On that last bit, Weinberger considers the difference between real-world and internet time. Real-world time is a series of “ticks to which schedules are tied” where internet time doesn’t move beyond the user’s interaction, waiting for the moment they should want.
Unlike real-world selves, online selves are intermittent and most important according to Weinberger, are written. Online selves are crafted; eBay user ‘firewife30’ is a crafted identity. New worlds create new people:
If we’re ambitious, the world appears to await our conquest…we can’t describe our world without simultaneously describing the type of people we are. If we are entering a new world, then we are also becoming new people.
The self that constitutes a continuous body moving through a continuous map of space and time is being re-written by a Web of connections no longer bound to the solid earth; we are said to have gained both the randomness and the freedom of the airborne. I wish it felt that way.
Knowledge within the network can be unsystematic and uncertified, but because it comes ‘wrapped in a human voice’, Weinberger argues it can be richer and in some ways more reliable:
The lively plurality of voices sometimes can and should outweigh the stentorian voice of experts.
What Weinberger concludes is that the network is based on new assumptions of space, time, self and knowledge: the Web is an enabler for shady self-exploration as much as it gives easy access to transactions of the most mundane: a quilt off eBay?

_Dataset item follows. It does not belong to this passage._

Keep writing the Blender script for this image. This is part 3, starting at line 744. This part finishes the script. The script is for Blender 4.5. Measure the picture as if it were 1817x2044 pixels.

I am a person who deeply values the capital of knowledge, perhaps more than anything. I love books. One of my greatest fears is Alzheimer’s. I didn’t realise that this would be the territory this post would take on, however I can’t help but find myself longing for a simpler time. When children grow up with strong arms because they’re used to swinging on trees instead of the new kind, who see chiropractors for their unhealthy spines. I’ve started taking an acting class so that I can connect to people by looking in their eyes and responding with an open heart. It’s a simple premise and yet remarkably difficult. What these writings communicate ultimately is that the network is affecting the perceptions we have of ourselves as we engage, but it’s also eroding human’s most primally distinctive feature: our brain, our intelligence. I’d extend that to our beautiful capacity for sensitivity in the real-world. It happens because we aren’t God to the network, we are just a small part of it.